Last month, my almost 90-year-old mother moved into my house. She had been living on her own with her dog, Ajax, in the Upper West Side apartment she had shared with my father for three decades. But for various reasons, this arrangement no longer made sense.

For one thing, she walks precariously with a walker. When she is alone for too long she gets into a dreamy state. Sometimes she forgets that she can’t walk without a walker and falls.

This move involves some shrinking of kingdoms for her. She has moved into an objectively less nice apartment. She has given up her doorman, her sweeping city views, her sun-soaked apartment for a garden floor in a house in Brooklyn. She has left behind hundreds of books that I don’t have space for.

On the morning she moved in, she and I were both a bundle of nerves. A few glaring problems seemed insurmountable. Her walker wouldn’t fit through the doorway of the bathroom. The bed was too high for her to safely get on and off by herself. “Oh, I am fine,” she said as she struggled to get onto it. But she wasn’t fine.

I felt a kind of birds-in-my-ribcage panic. Were we making a giant mistake?

In theory I like the idea of a big crazy household, the young and the old jostling together, three-generation family dinners, but would it be OK in practice?

Many of my friends seemed a little shocked that we are doing this. I imagine another culture, in India say or Italy, where generations crowd together into a single household. This seems strange only here where nuclear families are supposed to splinter off and live in isolated bubbles.
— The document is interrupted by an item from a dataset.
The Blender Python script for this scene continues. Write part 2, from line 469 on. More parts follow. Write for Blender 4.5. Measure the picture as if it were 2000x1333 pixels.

My daughter took a video of my mother’s first, slightly terrified ride up the stair lift we installed so she could reach our part of the house. “Hey, girl,” my daughter called out, and my mom beamed at her. For the first time that day, I thought maybe this will work.

While we were making the decision, my mother often said, “I don’t want to be a burden.” But when I was two I was not thinking, “I don’t want to be a burden.” There are stages of life when you need help from your family, and this is one of those stages.

When my first husband left and I was moving with my three-year-old to this house, my mother trekked on the subway to spend hours helping me pack and combat the existential dread. The words “burden” or “imposition” are not capacious enough to contain all the good or bad parts of this situation. There is a kind of grace in it that is too delicate for words.

My husband carefully hung her art, which my father had lovingly collected, much of it angels and ships and Venice palazzos in heavy mahogany and gold frames meant for grander spaces. But somehow it works. Her new space has a little of the feel of her old space. A wooden duck. A silver samovar from her mother. My father’s 19th-century leather Trollope collection. A mahogany table made from a ship’s door.

In the mornings, I come down and lay out her clothes. If I am honest with myself, there is something alarming about parenting your parent. On some deep and irrational level it feels like the world has turned upside down. There is a wrongness to it that is hard to shake, even when I consciously appreciate its naturalness. Some part of me is thinking, “Why isn’t she taking care of me?”

When my daughter sees me carrying clean towels downstairs, she jokes, “I live to serve the noble house of Black.” This is a quote from Kreacher, the house elf in “Harry Potter,” who is basically a slave to the family he serves. Now I think to myself sometimes, I live to serve the noble house of Black.

Another challenge, of course, is that parents can annoy you in a way that other people can’t. That mildly critical comment has a knife’s edge that other people’s mildly critical comments don’t. The ancient history is present and alive no matter what. When my mother asks how my writing is going, the writing she always thinks I should be devoting more time to, the writing I am not doing because I’ve been arranging her apartment, I can’t help but simmer, even though I know this is totally unfair.

But as the days go by, we are developing routines. In the morning, I bring in her newspaper from the stoop, pour her cereal, put out her pills, feed Ajax. While I am working upstairs, I picture her cozy on her white couch next to the garden, drinking her iced latte and poring over the print paper, her dog curled up next to her. She has been absorbed into the rhythms of the house.

My husband brings her fresh watermelon juice he has made on his way to use the elliptical machine. My son talks to her about a paper he wrote on photographers during the McCarthy era. She somehow manages to sleep through a party my daughter throws on the floor above her.

We are all busy, though, and running around. Sometimes I still worry she is alone too much. She used to meet her friends for lunches, dinners, book clubs, museums, parties, but many of these friends have died or don’t go out much anymore.

A line of Gabriel Garcia Marquez floats into my head: “The secret of a good old age is simply an honorable pact with solitude.”

In the evenings, my mom shoots up the stair lift for dinner and keeps me company while I am cooking. We talk about the Japanese novel from the 1930s that she has been reading all day.

A feeling of well-being comes to me in unexpected moments. There is a kind of peace in seeing her drink a glass of wine on my deck, among my tangly flowerpots.